- Stated exercise
Reproduce the lines of the material exactly, excluding every image.

- Given information
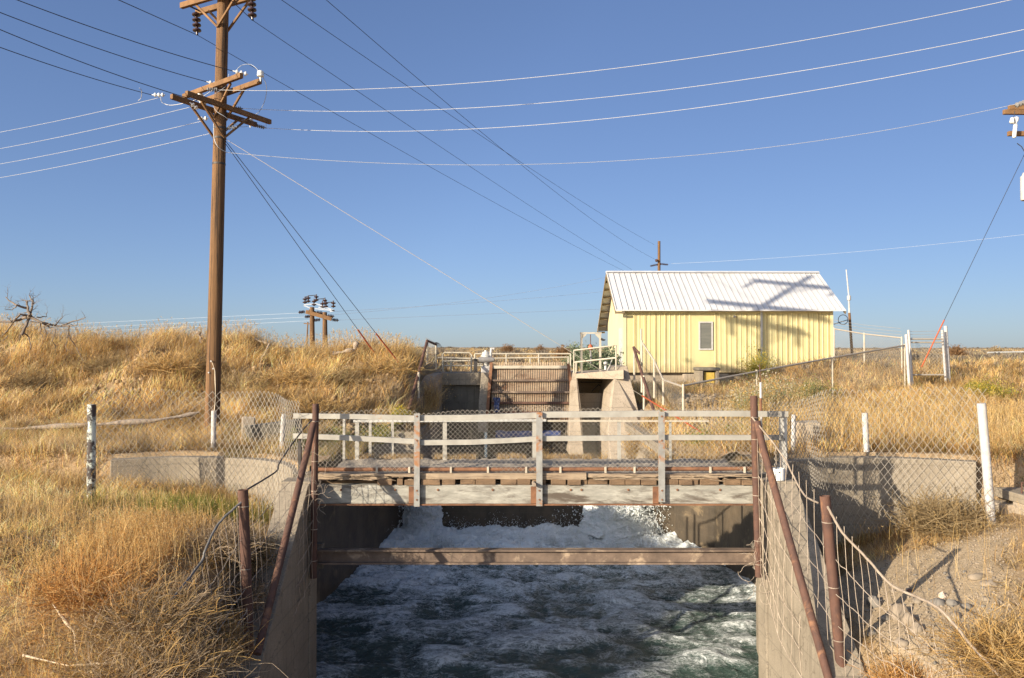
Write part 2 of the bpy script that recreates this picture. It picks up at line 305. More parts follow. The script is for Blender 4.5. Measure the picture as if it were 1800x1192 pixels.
def water_mat():
    m, n, l, b = nodes('churning_water')
    g = n.new('ShaderNodeNewGeometry'); v = g.outputs['Position']
    a = n.new('ShaderNodeAttribute'); a.attribute_name = 'foam'
    mp = n.new('ShaderNodeMapping'); mp.inputs['Scale'].default_value = (1, 1.5, 1); l.new(v, mp.inputs[0])
    def mth(op, a_, b_=None, c_=None):
        q = n.new('ShaderNodeMath'); q.operation = op
        for i_, v_ in enumerate((a_, b_, c_)):
            if v_ is None: continue
            if hasattr(v_, 'is_output'): l.new(v_, q.inputs[i_])
            else: q.inputs[i_].default_value = v_
        return q.outputs[0]
    def lines(sc, dist, wd):        # thin branching filaments of foam
        return ramp(n, l, mth('ABSOLUTE', mth('SUBTRACT', noise(n, l, mp.outputs[0], sc, 9, .66, dist), .5)), [(0, 1), (wd*.35, .55), (wd, 0)])
    fil = mth('ADD', mth('MULTIPLY', lines(1.7, 1.6, .045), .60), mth('ADD', mth('MULTIPLY', lines(4.5, 1.0, .05), .42), mth('MULTIPLY', lines(11.0, .8, .06), .25)))
    fine = noise(n, l, mp.outputs[0], 22, 8, .8, .5)
    at_ = a.outputs['Fac']
    body = mth('MULTIPLY_ADD', fine, .9, -.45)
    amt = mth('ADD', mth('MULTIPLY', fil, mth('MULTIPLY_ADD', at_, 1.0, .42)), mth('MULTIPLY_ADD', at_, .95, mth('MULTIPLY', body, mth('MULTIPLY_ADD', at_, .9, .15))))
    fac = ramp(n, l, amt, [(.20, 0), (.56, .24), (1.0, .90)])
    deep = mix(n, l, noise(n, l, v, .7, 3, .5), (.026, .050, .044), (.070, .108, .088))
    c = mix(n, l, fac, deep, (.80, .83, .82))
    l.new(c, b.inputs['Base Color'])
    rr = ramp(n, l, fac, [(0, .12), (.5, .6)]); l.new(rr, b.inputs['Roughness'])
    bp = n.new('ShaderNodeBump'); bp.inputs['Strength'].default_value = .8; bp.inputs['Distance'].default_value = .05
    l.new(noise(n, l, mp.outputs[0], 9, 10, .7, 1.0), bp.inputs['Height']); l.new(bp.outputs[0], b.inputs['Normal'])
    b.inputs['IOR'].default_value = 1.33
    return m
M['water'] = water_mat()
def foam_mat():
    m, n, l, b = nodes('white_water')
    g = n.new('ShaderNodeNewGeometry')
    c = mix(n, l, ramp(n, l, noise(n, l, g.outputs['Position'], 6, 8, .7, .8), [(.35, 0), (.65, 1)]), (.66, .72, .70), (.92, .92, .91))
    l.new(c, b.inputs['Base Color']); b.inputs['Roughness'].default_value = .6
    bp = n.new('ShaderNodeBump'); bp.inputs['Strength'].default_value = .9; bp.inputs['Distance'].default_value = .12
    l.new(noise(n, l, g.outputs['Position'], 7, 10, .7, .6), bp.inputs['Height']); l.new(bp.outputs[0], b.inputs['Normal'])
    return m
M['foam'] = foam_mat()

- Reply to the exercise
Write part 2 of the bpy script that recreates this picture. It picks up at line 305. More parts follow. The script is for Blender 4.5. Measure the picture as if it were 1800x1192 pixels.
def water_mat():
    m, n, l, b = nodes('churning_water')
    g = n.new('ShaderNodeNewGeometry'); v = g.outputs['Position']
    a = n.new('ShaderNodeAttribute'); a.attribute_name = 'foam'
    mp = n.new('ShaderNodeMapping'); mp.inputs['Scale'].default_value = (1, 1.5, 1); l.new(v, mp.inputs[0])
    def mth(op, a_, b_=None, c_=None):
        q = n.new('ShaderNodeMath'); q.operation = op
        for i_, v_ in enumerate((a_, b_, c_)):
            if v_ is None: continue
            if hasattr(v_, 'is_output'): l.new(v_, q.inputs[i_])
            else: q.inputs[i_].default_value = v_
        return q.outputs[0]
    def lines(sc, dist, wd):        # thin branching filaments of foam
        return ramp(n, l, mth('ABSOLUTE', mth('SUBTRACT', noise(n, l, mp.outputs[0], sc, 9, .66, dist), .5)), [(0, 1), (wd*.35, .55), (wd, 0)])
    fil = mth('ADD', mth('MULTIPLY', lines(1.7, 1.6, .045), .60), mth('ADD', mth('MULTIPLY', lines(4.5, 1.0, .05), .42), mth('MULTIPLY', lines(11.0, .8, .06), .25)))
    fine = noise(n, l, mp.outputs[0], 22, 8, .8, .5)
    at_ = a.outputs['Fac']
    body = mth('MULTIPLY_ADD', fine, .9, -.45)
    amt = mth('ADD', mth('MULTIPLY', fil, mth('MULTIPLY_ADD', at_, 1.0, .42)), mth('MULTIPLY_ADD', at_, .95, mth('MULTIPLY', body, mth('MULTIPLY_ADD', at_, .9, .15))))
    fac = ramp(n, l, amt, [(.20, 0), (.56, .24), (1.0, .90)])
    deep = mix(n, l, noise(n, l, v, .7, 3, .5), (.026, .050, .044), (.070, .108, .088))
    c = mix(n, l, fac, deep, (.80, .83, .82))
    l.new(c, b.inputs['Base Color'])
    rr = ramp(n, l, fac, [(0, .12), (.5, .6)]); l.new(rr, b.inputs['Roughness'])
    bp = n.new('ShaderNodeBump'); bp.inputs['Strength'].default_value = .8; bp.inputs['Distance'].default_value = .05
    l.new(noise(n, l, mp.outputs[0], 9, 10, .7, 1.0), bp.inputs['Height']); l.new(bp.outputs[0], b.inputs['Normal'])
    b.inputs['IOR'].default_value = 1.33
    return m
M['water'] = water_mat()
def foam_mat():
    m, n, l, b = nodes('white_water')
    g = n.new('ShaderNodeNewGeometry')
    c = mix(n, l, ramp(n, l, noise(n, l, g.outputs['Position'], 6, 8, .7, .8), [(.35, 0), (.65, 1)]), (.66, .72, .70), (.92, .92, .91))
    l.new(c, b.inputs['Base Color']); b.inputs['Roughness'].default_value = .6
    bp = n.new('ShaderNodeBump'); bp.inputs['Strength'].default_value = .9; bp.inputs['Distance'].default_value = .12
    l.new(noise(n, l, g.outputs['Position'], 7, 10, .7, .6), bp.inputs['Height']); l.new(bp.outputs[0], b.inputs['Normal'])
    return m
M['foam'] = foam_mat()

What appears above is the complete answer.